Thank you, Mr. Chair; and thanks to the witnesses who are here in person and joining us online.
I'll start with a very brief parenthetical comment on energy, and then I'll crack into another thing.
I want to just agree with Nathaniel Erskine-Smith. The carbon price is here to stay. The whole point of a carbon price is that it is a price signal to change behaviours. People or organizations and businesses that are creating carbon pollution need to pay for that. Ultimately they don't want to pay for it, but that's what changes behaviour, so if we rebate them everything they've paid for the pollution price, it defeats the whole purpose. There needs to be a bit of pain there. That's the point of it.
It's the families and individuals who get the rebate, and that makes things better at home. I would add that the Canadian Climate Institute said, on the release of our 2030 emissions reduction plan, that in every post-2030 scenario they ran, energy prices were reduced from what they are today. Therefore, I want to separate energy from the other hardships that businesses are facing, separate energy and carbon pricing, because I think they're very different.
Now I'll turn to my actual point, which is that the world has changed. We heard from the CFIB that 90% of your members are experiencing increased costs, and 75% think they're here to stay. There's wage inflation, which arguably could be a good thing. There's the cost of interprovincial trade in dealing with very powerful subnational governments.
There are some things that the federal government might be able to help with, such as bank and insurance fees. However, the business case fundamentals have shifted for SMEs in Canada as a result of the different world that we live in now, and there's a cohort right now that's stuck in this inflection.

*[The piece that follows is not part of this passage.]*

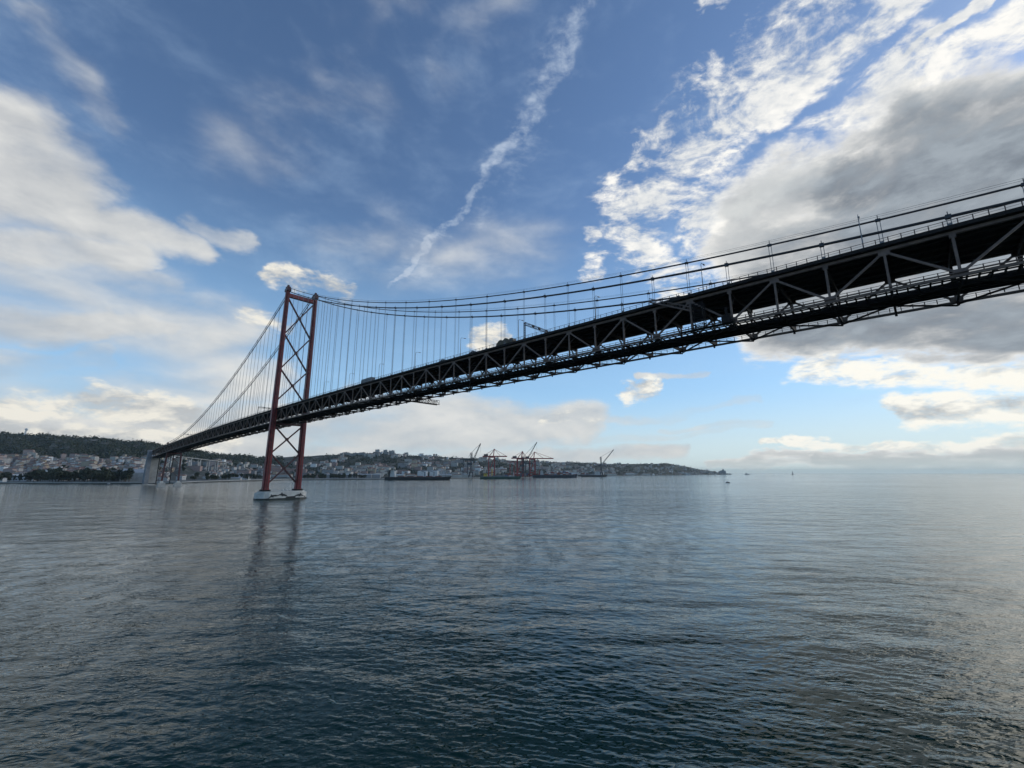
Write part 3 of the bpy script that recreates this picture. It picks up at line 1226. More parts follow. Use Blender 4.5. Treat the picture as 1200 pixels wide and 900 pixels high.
def bus(i):
    s = i * PAN
    z = ztop(s) + RD + .01
    base = B(s, 2.6, z)
    r = empty('bus', base, 0)
    tag(r, 'long slate coloured coach driving along the bridge deck toward the tower', 'bus')
    L, Wd = 13.5, 2.5
    b = MB()
    prof = [(-L / 2, .4), (L / 2 - .1, .4), (L / 2, 1.4), (L / 2 - .35, 3.2), (L / 2 - .7, 3.55), (-L / 2 + .3, 3.55), (-L / 2, 3.2)]
    n = len(prof)
    vs = [B(s + a, 2.6 - Wd / 2, z + h) for a, h in prof] + [B(s + a, 2.6 + Wd / 2, z + h) for a, h in prof]
    b.add(vs, [tuple(range(n)), tuple(range(n, 2 * n))[::-1]] + [(j, (j + 1) % n, n + (j + 1) % n, n + j) for j in range(n)], 'busgrey')
    b.build('body', r, base)
    for lat in (2.6 - Wd / 2 - .01, 2.6 + Wd / 2 + .01):
        for j in range(7):
            w = MB()
            a = -L / 2 + .7 + j * 1.75
            w.beam(B(s + a, lat, z + 2.35), B(s + a + 1.6, lat, z + 2.35), .03, 1.0, 'glass')
            w.build('window', r, base)
    w = MB()
    w.beam(B(s + L / 2 - .02, 2.6, z + 1.7), B(s + L / 2 - .28, 2.6, z + 3.1), .06, 2.2, 'glass', up=Nn)
    w.build('windscreen', r, base)
    for a in (-4.4, -3.2, 4.2):
        for lat in (2.6 - 1.08, 2.6 + 1.08):
            wheel(r, base, B(s + a, lat, z + .5), Nn)
    b = MB()
    b.beam(B(s - 3, 2.6, z + 3.7), B(s + 1, 2.6, z + 3.7), 1.6, .3, 'busgrey')
    b.build('air_conditioner', r, base)


bus(22.8)


def truck(i):
    s = i * PAN
    z = ztop(s) + RD + .01
    base = B(s, 2.8, z)
    r = empty('truck', base, 0)
    tag(r, 'olive lorry with lumpy covered load crossing the bridge deck by the sign gantry', 'truck')
    b = MB()
    b.beam(B(s - 5.2, 2.8, z + .95), B(s + 4.6, 2.8, z + .95), 2.2, .35, 'steel_dark')
    b.build('chassis', r, base)
    b = MB()
    prof = [(3.0, .7), (5.2, .7), (5.25, 1.7), (4.9, 2.9), (4.4, 3.1), (3.0, 3.1)]
    n = len(prof)
    vs = [B(s - a, 2.8 - 1.2, z + h) for a, h in prof] + [B(s - a, 2.8 + 1.2, z + h) for a, h in prof]
    b.add(vs, [tuple(range(n)), tuple(range(n, 2 * n))[::-1]] + [(j, (j + 1) % n, n + (j + 1) % n, n + j) for j in range(n)], 'olive')
    cab = b.build('cab', r, base)
    for lat in (2.8 - 1.22, 2.8 + 1.22):
        w = MB()
        w.beam(B(s - 3.3, lat, z + 2.3), B(s - 4.6, lat, z + 2.3), .03, .8, 'glass')
        w.build('window', cab, base)
    w = MB()
    w.beam(B(s - 5.26, 2.8, z + 1.8), B(s - 4.98, 2.8, z + 2.8), .06, 2.0, 'glass', up=Nn)
    w.build('windscreen', cab, base)
    b = MB()
    # tarpaulin humps over the load
    rows_ = 9
    vs, fs = [], []
    for j in range(rows_):
        a = -2.6 + j * 0.98
        hh = (2.5, 3.3, 3.9, 4.3, 3.7, 3.5, 4.1, 3.8, 2.9)[j]
        for kx in range(7):
            th = math.pi * kx / 6
            vs.append(B(s + a, 2.8 - 1.25 * math.cos(th), z + 1.14 + (hh - 1.14) * math.sin(th) ** .6))
    for j in range(rows_ - 1):
        for kx in range(6):
            fs.append((j * 7 + kx, (j + 1) * 7 + kx, (j + 1) * 7 + kx + 1, j * 7 + kx + 1))
    fs.append(tuple(range(7)))
    fs.append(tuple((rows_ - 1) * 7 + q for q in range(7))[::-1])
    b.add(vs, fs, 'olive')
    b.build('load', r, base)
    for a in (-4.0, 2.2, 3.5):
        for lat in (2.8 - 1.05, 2.8 + 1.05):
            wheel(r, base, B(s + a, lat, z + .5), Nn)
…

I invite the chamber to jump in on this, as we haven't heard from you, as well as any of the other panellists. Is there something here about the nature of capitalism that means you have to adapt to the conditions that are before you? For example, Robin, you said Canada is different from other countries when it comes to competition. We're also a bit different when it comes to what some people call “zombie companies”. We're keeping companies alive whose business case fundamentals have changed substantially, and maybe it's really not their time to survive. Do you know what I mean? Fail fast, fail cheap, and move on to the next thing and survive.
I just want to invite people into a journey of the imagination on the changed world we live in and how government might help businesses adapt to accommodate that. It's a big question, but I open it right up there.